Mas Beatriz Rubio não é da mesma opinião e considera que as casas podem demorar mais tempo a ser vendidas «se não houver uma revisão dos preços dessas casas face ao abrandamento da procura». Ou seja, «se os preços se mantiverem, mas a procura diminuir, naturalmente espera-se um aumento do tempo de venda».

Tendência até quando?
Subidas das taxas de juro, casas mais caras… até quando estas tendências e o que esperar daqui para a frente? «Os enormes níveis de incerteza que se verificam – gerados pelo atual contexto económico, social e geopolítico – tornam muito difícil antecipar com exatidão os impactos que se podem registar no mercado imobiliário nacional», confessa Ricardo Sousa, que acrescenta que «esta é uma nova realidade que todos temos que enfrentar, para a qual é fundamental adaptarmo-nos e encontrarmos as melhores soluções, face às circunstâncias atuais».

Opinião que é partilhada por Rui Torgal ao defender que é impossível falar com certeza sobre o futuro, «sobretudo quando temos tantas variáveis em jogo, mas estou convicto que, ao longo do próximo ano, com a estabilização da inflação e a consequente redução/estabilização das taxas de juro, o mercado poderá voltar aos registos positivos de um passado muito recente».

Para finalizar, a CEO da Remax adianta que a inflação e as taxas de juro são variáveis macroeconómicas que, por definição, não são geríveis a curto prazo. «Ou seja, quaisquer medidas que se tomem, demoram o seu tempo a terem impacto nessas duas variáveis, e uma vez que estamos a quatro meses do fecho do ano e atendendo às atuais diretivas do banco central europeu, não são esperadas grandes flutuações ainda em 2023, pelo que teremos de esperar por 2024 para podermos, eventualmente, assistir a uma outra tendência».

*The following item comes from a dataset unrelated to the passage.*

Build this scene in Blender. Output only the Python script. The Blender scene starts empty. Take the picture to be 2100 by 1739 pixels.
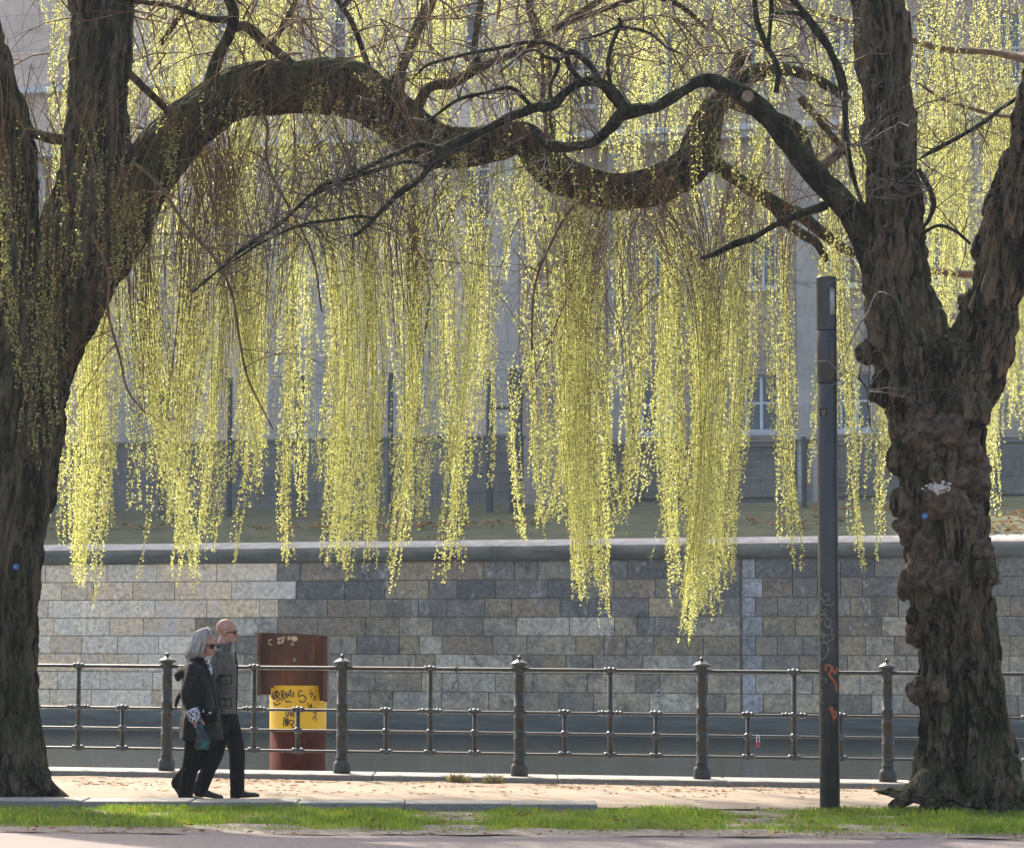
import bpy, bmesh, math, random
import numpy as np
from mathutils import Vector, Matrix, noise, geometry
random.seed(7); RNG = np.random.default_rng(11)
SC = bpy.context.scene; COL = SC.collection
R = math.radians
# ------------------------------------------------------------------ camera, light, exposure
F = 6330.0; CAMZ = 1.6; PITCH = math.atan(430.5/F)
cd = bpy.data.cameras.new('camera'); cam = bpy.data.objects.new('camera', cd); COL.objects.link(cam)
cd.sensor_width = 36; cd.lens = F/2100*36; cd.clip_start = 1; cd.clip_end = 3000
cam.location = (0, 0, CAMZ); cam.rotation_euler = (math.pi/2+PITCH, 0, 0); SC.camera = cam
SUN_AZ, SUN_EL = 22, 41            # degrees left of straight ahead, above the horizon
w = bpy.data.worlds.new('World'); SC.world = w; w.use_nodes = True
nt = w.node_tree; nt.nodes.clear()
sky = nt.nodes.new('ShaderNodeTexSky'); sky.sky_type = 'NISHITA'; sky.sun_disc = False
sky.sun_elevation = R(SUN_EL); sky.sun_rotation = R(-SUN_AZ); sky.air_density = 1; sky.dust_density = 5; sky.ozone_density = 1.0
bg = nt.nodes.new('ShaderNodeBackground'); bg.inputs[1].default_value = 0.15
wo = nt.nodes.new('ShaderNodeOutputWorld'); nt.links.new(sky.outputs[0], bg.inputs[0]); nt.links.new(bg.outputs[0], wo.inputs[0])
sl = bpy.data.lights.new('sun', 'SUN'); sl.energy = 3.4; sl.angle = R(0.5); sl.color = (1, .90, .74)
so = bpy.data.objects.new('sun', sl); COL.objects.link(so)
TOSUN = Vector((-math.sin(R(SUN_AZ))*math.cos(R(SUN_EL)), math.cos(R(SUN_AZ))*math.cos(R(SUN_EL)), math.sin(R(SUN_EL))))
so.rotation_euler = TOSUN.to_track_quat('Z', 'Y').to_euler(); so.location = (-20, 60, 40)
SC.view_settings.view_transform = 'Standard'; SC.view_settings.look = 'None'; SC.view_settings.gamma = 1
SC.view_settings.exposure = 1.45
SC.render.engine = 'CYCLES'
SC.cycles.max_bounces = 6; SC.cycles.diffuse_bounces = 3; SC.cycles.glossy_bounces = 2; SC.cycles.transmission_bounces = 3
SC.cycles.volume_bounces = 0
SC.cycles.use_adaptive_sampling = True; SC.cycles.adaptive_threshold = 0.02
SC.cycles.use_denoising = True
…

Daqui para a frente, acrescenta Beatriz Rubio, espera-se uma estabilização de preços «com leves subidas em algumas zonas e ténues descidas noutras. Uma procura reticente, a aguardar por uma melhor conjuntura no acesso ao crédito e uma oferta de nova habitação ainda a refletir o aumento dos preços das matérias primas e dos materiais e os atrasos nos licenciamentos que caracterizam há muito o mercado».